Students at Wootton High School in Rockville, Md.

/ Courtesy of Jim Driscoll

Student activists in Montgomery County have a list of demands for school leaders: they want schools to stop using fossil fuels for heating and other energy needs, and start to ramp up the transition to renewables like solar and wind.

“We want to ensure that while our schools are educating us, that we have a future to be educated on,” said Janani Krishnamurthy, a sophomore at Wootton High School in Rockville. “We definitely cannot learn on a dead planet.”

Students are circulating a petition online, calling on Montgomery County Public Schools to “get serious about climate change.”

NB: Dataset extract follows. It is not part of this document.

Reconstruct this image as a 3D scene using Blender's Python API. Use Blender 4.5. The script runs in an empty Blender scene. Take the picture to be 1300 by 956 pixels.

“It is time for MCPS to start treating climate change as the crisis it is,” reads the petition, which as garnered more than 420 signatures so far.

The petition asks MCPS to:

  • Purchase only 100% renewable electricity to power school buildings.
  • Stop installing fossil-fuel equipment in new buildings (meaning no natural gas furnaces or water heaters).
  • Retrofit old buildings, replacing natural gas equipment with electric, and upgrading energy efficiency.
  • Install solar panels at every school by 2027.
  • Hire from low-income Montgomery County communities and provide good wages for all MCPS work related to climate and clean energy.

MCPS is currently in the process of updating its sustainability plan to put it in line with the county’s aggressive climate goals. County lawmakers declared a climate emergency in 2017, and set the targets of cutting carbon emissions by 80% by 2027 and reaching zero carbon emissions by 2035 — among the most ambitious timeframes of any jurisdiction in the U.S.

MCPS’s new draft sustainability policy adopts those emissions reductions goals. But student activists say it lacks specifics and shies away from concrete actions.

Activists say that the public school system is far behind the rest of the county government in embracing clean energy: Since 2016, all county buildings, except schools, have purchased 100% of electricity from wind sources. MCPS, on the other hand, purchases only 38% renewable energy.

Out of 209 MCPS schools, just 17 currently have solar panels.

“It’s definitely not enough,” said Krishnamurthy. She said she has previously protested for human rights and equality issues, and sees the battle against climate change as a fight for climate justice.

According to the petition, MCPS is failing students by not acting more quickly to reduce emissions. “MCPS’ inaction actively hurts their students, especially students of color and low-income students,” reads the petition. “Through MCPS’ continued use of fossil fuels and their inertia and resistance to any positive change, they endanger the young people whom they have committed to educating.”

Students at seven MCPS high schools held protests to draw attention to the issue recently, with signs and banners reading “Fossil free schools now,” and “Can’t learn on a dead planet.”

The protests and petition were organized by activists with the local Sunrise Movement group and the Montgomery County Green New Deal Internship.

A spokesperson for MCPS did not respond to a request for comment.